-- Exercise prompt --
The listing below is to be output in its exact form.

-- Provided data --
==========
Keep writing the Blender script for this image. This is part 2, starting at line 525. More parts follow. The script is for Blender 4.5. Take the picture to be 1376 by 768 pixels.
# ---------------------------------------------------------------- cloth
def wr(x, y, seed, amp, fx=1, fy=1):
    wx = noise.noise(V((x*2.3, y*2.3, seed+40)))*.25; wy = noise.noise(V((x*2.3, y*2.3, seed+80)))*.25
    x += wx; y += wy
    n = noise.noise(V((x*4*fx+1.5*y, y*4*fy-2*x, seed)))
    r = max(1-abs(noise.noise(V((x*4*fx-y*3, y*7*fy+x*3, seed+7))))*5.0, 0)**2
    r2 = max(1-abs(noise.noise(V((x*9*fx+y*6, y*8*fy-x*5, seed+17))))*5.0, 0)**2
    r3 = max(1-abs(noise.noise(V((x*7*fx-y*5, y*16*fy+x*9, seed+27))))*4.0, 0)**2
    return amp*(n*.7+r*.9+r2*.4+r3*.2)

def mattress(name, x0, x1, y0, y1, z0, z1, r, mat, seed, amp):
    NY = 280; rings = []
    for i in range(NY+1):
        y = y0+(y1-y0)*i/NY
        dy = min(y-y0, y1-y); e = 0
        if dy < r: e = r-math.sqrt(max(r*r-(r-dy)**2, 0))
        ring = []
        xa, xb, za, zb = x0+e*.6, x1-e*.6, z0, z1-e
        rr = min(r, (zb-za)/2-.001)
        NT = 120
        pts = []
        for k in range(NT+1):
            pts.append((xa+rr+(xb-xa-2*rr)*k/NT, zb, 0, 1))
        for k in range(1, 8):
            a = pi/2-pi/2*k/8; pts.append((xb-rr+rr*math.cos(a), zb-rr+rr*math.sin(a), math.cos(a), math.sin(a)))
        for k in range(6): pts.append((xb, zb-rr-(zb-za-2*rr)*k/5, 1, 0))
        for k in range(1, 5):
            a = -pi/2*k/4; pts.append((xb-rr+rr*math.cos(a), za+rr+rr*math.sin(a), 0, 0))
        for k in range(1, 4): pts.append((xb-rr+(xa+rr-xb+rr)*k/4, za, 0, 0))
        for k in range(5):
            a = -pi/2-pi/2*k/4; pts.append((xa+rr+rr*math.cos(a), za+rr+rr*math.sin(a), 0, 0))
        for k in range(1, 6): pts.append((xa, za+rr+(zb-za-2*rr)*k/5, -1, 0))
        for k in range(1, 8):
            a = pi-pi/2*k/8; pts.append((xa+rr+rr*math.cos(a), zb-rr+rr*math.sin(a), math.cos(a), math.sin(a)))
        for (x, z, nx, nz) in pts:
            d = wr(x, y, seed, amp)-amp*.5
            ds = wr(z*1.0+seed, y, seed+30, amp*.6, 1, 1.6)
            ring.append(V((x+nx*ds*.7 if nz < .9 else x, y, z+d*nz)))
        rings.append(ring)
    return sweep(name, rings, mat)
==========
-- Solution to the exercise --
Keep writing the Blender script for this image. This is part 2, starting at line 525. More parts follow. The script is for Blender 4.5. Take the picture to be 1376 by 768 pixels.
# ---------------------------------------------------------------- cloth
def wr(x, y, seed, amp, fx=1, fy=1):
    wx = noise.noise(V((x*2.3, y*2.3, seed+40)))*.25; wy = noise.noise(V((x*2.3, y*2.3, seed+80)))*.25
    x += wx; y += wy
    n = noise.noise(V((x*4*fx+1.5*y, y*4*fy-2*x, seed)))
    r = max(1-abs(noise.noise(V((x*4*fx-y*3, y*7*fy+x*3, seed+7))))*5.0, 0)**2
    r2 = max(1-abs(noise.noise(V((x*9*fx+y*6, y*8*fy-x*5, seed+17))))*5.0, 0)**2
    r3 = max(1-abs(noise.noise(V((x*7*fx-y*5, y*16*fy+x*9, seed+27))))*4.0, 0)**2
    return amp*(n*.7+r*.9+r2*.4+r3*.2)

def mattress(name, x0, x1, y0, y1, z0, z1, r, mat, seed, amp):
    NY = 280; rings = []
    for i in range(NY+1):
        y = y0+(y1-y0)*i/NY
        dy = min(y-y0, y1-y); e = 0
        if dy < r: e = r-math.sqrt(max(r*r-(r-dy)**2, 0))
        ring = []
        xa, xb, za, zb = x0+e*.6, x1-e*.6, z0, z1-e
        rr = min(r, (zb-za)/2-.001)
        NT = 120
        pts = []
        for k in range(NT+1):
            pts.append((xa+rr+(xb-xa-2*rr)*k/NT, zb, 0, 1))
        for k in range(1, 8):
            a = pi/2-pi/2*k/8; pts.append((xb-rr+rr*math.cos(a), zb-rr+rr*math.sin(a), math.cos(a), math.sin(a)))
        for k in range(6): pts.append((xb, zb-rr-(zb-za-2*rr)*k/5, 1, 0))
        for k in range(1, 5):
            a = -pi/2*k/4; pts.append((xb-rr+rr*math.cos(a), za+rr+rr*math.sin(a), 0, 0))
        for k in range(1, 4): pts.append((xb-rr+(xa+rr-xb+rr)*k/4, za, 0, 0))
        for k in range(5):
            a = -pi/2-pi/2*k/4; pts.append((xa+rr+rr*math.cos(a), za+rr+rr*math.sin(a), 0, 0))
        for k in range(1, 6): pts.append((xa, za+rr+(zb-za-2*rr)*k/5, -1, 0))
        for k in range(1, 8):
            a = pi-pi/2*k/8; pts.append((xa+rr+rr*math.cos(a), zb-rr+rr*math.sin(a), math.cos(a), math.sin(a)))
        for (x, z, nx, nz) in pts:
            d = wr(x, y, seed, amp)-amp*.5
            ds = wr(z*1.0+seed, y, seed+30, amp*.6, 1, 1.6)
            ring.append(V((x+nx*ds*.7 if nz < .9 else x, y, z+d*nz)))
        rings.append(ring)
    return sweep(name, rings, mat)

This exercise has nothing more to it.